Real IF-heads know Jon Ingold's Make it Good, a fiendishly hard parser game that's fundamentally about manipulating what different NPCs know at different points in an intricate clockwork world. Solving the game requires exploring different possible paths and can only really be done across multiple attempts; it uses old-school adventure-game cruelty to a pointed end. You have to thoroughly understand what's going on in the story and orchestrate a set of manipulations that yields the desired result.
Overboard! and now Expelled! are very transparently takes on this idea that try to make it approachable to people who are not, well, hip to highly cruel parser interactive fiction. Using a time-loop setup and a lot of carefully designed affordances, these games make this kind of narrative exploration play feel legible and propulsive.

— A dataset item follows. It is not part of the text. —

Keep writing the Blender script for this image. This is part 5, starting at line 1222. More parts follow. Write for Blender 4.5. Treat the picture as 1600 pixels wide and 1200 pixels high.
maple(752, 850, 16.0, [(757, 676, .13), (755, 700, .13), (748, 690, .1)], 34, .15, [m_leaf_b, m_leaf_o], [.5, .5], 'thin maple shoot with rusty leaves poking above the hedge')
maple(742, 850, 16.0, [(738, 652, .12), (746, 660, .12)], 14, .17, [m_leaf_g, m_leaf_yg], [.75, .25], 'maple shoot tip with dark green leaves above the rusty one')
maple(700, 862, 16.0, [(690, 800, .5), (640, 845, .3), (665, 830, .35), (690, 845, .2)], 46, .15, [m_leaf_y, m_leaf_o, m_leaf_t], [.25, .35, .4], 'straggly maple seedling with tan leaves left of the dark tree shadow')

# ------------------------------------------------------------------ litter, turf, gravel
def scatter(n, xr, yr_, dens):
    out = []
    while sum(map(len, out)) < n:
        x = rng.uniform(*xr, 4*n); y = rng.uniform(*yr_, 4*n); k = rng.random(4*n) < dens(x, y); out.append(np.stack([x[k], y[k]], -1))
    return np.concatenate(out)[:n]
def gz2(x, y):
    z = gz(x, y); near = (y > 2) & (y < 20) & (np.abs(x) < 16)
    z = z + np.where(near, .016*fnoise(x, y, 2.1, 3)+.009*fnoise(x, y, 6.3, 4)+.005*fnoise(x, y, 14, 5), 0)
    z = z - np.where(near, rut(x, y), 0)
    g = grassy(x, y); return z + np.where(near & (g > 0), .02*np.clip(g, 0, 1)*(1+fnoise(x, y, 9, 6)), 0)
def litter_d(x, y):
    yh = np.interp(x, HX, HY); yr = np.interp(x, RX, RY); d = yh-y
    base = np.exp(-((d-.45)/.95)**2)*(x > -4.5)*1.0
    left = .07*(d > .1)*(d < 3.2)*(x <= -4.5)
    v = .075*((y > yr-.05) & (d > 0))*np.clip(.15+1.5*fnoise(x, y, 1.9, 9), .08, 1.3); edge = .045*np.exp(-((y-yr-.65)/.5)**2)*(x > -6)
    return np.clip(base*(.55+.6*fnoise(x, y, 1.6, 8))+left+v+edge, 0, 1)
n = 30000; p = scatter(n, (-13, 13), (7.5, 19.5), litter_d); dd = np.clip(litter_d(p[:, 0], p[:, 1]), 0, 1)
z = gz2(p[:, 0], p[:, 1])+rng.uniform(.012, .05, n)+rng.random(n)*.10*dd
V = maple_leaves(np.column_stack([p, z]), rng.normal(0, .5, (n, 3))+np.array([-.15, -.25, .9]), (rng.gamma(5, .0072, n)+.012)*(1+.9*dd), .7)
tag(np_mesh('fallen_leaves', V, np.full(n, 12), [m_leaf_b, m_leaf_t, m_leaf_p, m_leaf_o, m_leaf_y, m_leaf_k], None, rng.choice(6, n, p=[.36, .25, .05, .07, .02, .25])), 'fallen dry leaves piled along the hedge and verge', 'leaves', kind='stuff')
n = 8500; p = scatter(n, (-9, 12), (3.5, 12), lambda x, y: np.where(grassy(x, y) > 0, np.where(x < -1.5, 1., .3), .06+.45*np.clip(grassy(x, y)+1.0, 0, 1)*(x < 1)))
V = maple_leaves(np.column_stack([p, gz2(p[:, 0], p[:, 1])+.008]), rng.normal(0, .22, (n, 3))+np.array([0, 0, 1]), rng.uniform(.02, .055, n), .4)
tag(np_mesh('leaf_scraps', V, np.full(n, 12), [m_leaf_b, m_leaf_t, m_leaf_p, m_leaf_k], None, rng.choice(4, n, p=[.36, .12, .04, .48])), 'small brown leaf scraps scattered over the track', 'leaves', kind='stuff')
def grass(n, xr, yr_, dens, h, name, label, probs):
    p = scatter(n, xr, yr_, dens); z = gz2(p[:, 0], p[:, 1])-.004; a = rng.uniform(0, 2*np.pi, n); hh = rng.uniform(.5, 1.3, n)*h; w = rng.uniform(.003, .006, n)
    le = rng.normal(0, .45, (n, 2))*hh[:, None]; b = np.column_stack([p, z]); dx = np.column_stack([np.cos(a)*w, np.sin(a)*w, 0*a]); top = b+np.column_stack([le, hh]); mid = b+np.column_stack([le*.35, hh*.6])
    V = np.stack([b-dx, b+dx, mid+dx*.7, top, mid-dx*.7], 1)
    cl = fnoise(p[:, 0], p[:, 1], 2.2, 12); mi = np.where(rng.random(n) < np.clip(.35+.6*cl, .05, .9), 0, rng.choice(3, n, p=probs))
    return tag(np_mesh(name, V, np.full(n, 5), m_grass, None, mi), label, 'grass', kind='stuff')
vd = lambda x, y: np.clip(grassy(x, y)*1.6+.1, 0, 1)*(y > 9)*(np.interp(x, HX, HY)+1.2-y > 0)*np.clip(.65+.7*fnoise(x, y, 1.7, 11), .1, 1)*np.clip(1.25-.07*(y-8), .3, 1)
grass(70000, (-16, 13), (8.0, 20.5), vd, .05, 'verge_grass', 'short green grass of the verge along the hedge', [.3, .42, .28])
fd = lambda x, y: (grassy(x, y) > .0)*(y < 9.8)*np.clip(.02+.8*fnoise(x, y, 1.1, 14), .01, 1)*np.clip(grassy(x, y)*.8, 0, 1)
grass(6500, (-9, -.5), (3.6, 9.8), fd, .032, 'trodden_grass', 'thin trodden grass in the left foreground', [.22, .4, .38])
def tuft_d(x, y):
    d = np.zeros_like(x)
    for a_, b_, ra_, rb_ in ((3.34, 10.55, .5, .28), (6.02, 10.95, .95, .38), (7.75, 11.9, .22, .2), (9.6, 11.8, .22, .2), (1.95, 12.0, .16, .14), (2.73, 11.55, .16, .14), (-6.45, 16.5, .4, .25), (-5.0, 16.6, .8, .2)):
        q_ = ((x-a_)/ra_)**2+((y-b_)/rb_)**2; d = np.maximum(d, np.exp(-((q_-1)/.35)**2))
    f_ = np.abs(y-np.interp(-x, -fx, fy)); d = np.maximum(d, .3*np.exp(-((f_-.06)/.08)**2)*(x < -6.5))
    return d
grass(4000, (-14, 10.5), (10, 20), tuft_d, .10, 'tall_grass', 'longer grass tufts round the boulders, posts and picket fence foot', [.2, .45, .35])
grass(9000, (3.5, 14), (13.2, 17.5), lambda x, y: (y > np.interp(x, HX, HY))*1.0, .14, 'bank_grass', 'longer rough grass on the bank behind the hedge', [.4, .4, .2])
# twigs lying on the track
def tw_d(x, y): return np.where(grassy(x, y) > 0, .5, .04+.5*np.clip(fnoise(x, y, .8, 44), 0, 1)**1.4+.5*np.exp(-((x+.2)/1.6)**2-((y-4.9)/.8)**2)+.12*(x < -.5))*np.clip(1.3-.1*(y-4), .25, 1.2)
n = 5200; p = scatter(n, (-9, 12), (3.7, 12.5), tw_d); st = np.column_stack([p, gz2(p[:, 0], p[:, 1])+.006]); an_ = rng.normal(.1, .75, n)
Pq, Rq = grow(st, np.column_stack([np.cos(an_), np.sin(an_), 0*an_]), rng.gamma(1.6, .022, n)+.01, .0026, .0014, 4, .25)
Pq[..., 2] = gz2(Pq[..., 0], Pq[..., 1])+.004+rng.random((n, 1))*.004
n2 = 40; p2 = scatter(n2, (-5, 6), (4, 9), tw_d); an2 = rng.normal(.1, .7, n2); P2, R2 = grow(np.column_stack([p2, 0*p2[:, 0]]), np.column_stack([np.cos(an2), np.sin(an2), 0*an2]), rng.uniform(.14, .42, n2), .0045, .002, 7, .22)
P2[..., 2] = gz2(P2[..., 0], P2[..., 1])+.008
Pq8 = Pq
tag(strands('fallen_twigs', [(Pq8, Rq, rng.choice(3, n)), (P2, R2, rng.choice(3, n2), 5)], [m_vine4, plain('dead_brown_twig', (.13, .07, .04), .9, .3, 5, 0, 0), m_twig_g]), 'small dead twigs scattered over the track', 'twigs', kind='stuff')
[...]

While I liked Overboard!, I loved Expelled!; somehow the British all-girls boarding school setting just seems like the ideal setup for a game where you're supposed to be horrible to everyone and everything as a means of advancing your own cause. There's enormous charm while retaining some bite; there's incredible characterization; there's an enjoyably intricate meta-puzzle.
Monster Hunter Wilds

Yes, the game runs poorly. Yes, it's "too easy" by the standards of the franchise – though I'd argue that this is mostly an artifact of not having the very hardest monsters available on release. Yes, it streamlines away a lot of the friction the series is associated with.
Doesn't matter, Monster Hunter Wilds is still my favorite game in the series. It simply wins on spectacle, on its incredible sense of milieu, on its creature designs. Lala Barina, Rey Dau, and Zoh Shia have instantly jumped to high places on my personal list of the best monsters in the franchise. Even the Seikret seems to me more flavorful and beautifully specific than the off-brand chocobo it could easily have been.
Monster Hunter has always been set in a much more alien fantasy setting than it initially lets on, but this game really sells just how alien it is. The fulgurite hollow in the middle of the desert. The iron-tinged rainforest that changes its character entirely when the rains come. The caverns that spend half the time being on fire. The final areas of the game that feel more like something out of Blame! than high fantasy.
Ultimately I play these games for the kinetic joy of the combat and for intricate visual storytelling of the monster ecologies, and this game delivers that with joy, intensity, and confidence.
The Witch Girls

My favorite piece of interactive fiction of the year. I played this early on out of all 30-odd games I played in this year's Interactive Fiction Competition, and it simply stayed on top for the whole thing. Replays and further thought have only cemented it in my mind as a really great piece of writing and narrative design.
This is a short story about coming of age in a very specific place and time, written with an incredibly observant eye. But it's also a story about fumbling your way through a magical ritual to get yourself a boyfriend – and what happens when that goes wrong, and what that says both about magic and about the girls who practice it.
It's no secret at all that I love this kind of horror, but genre predilection aside this is just a confidently-written piece that knows exactly what it is and deftly blends the real and the fantastical.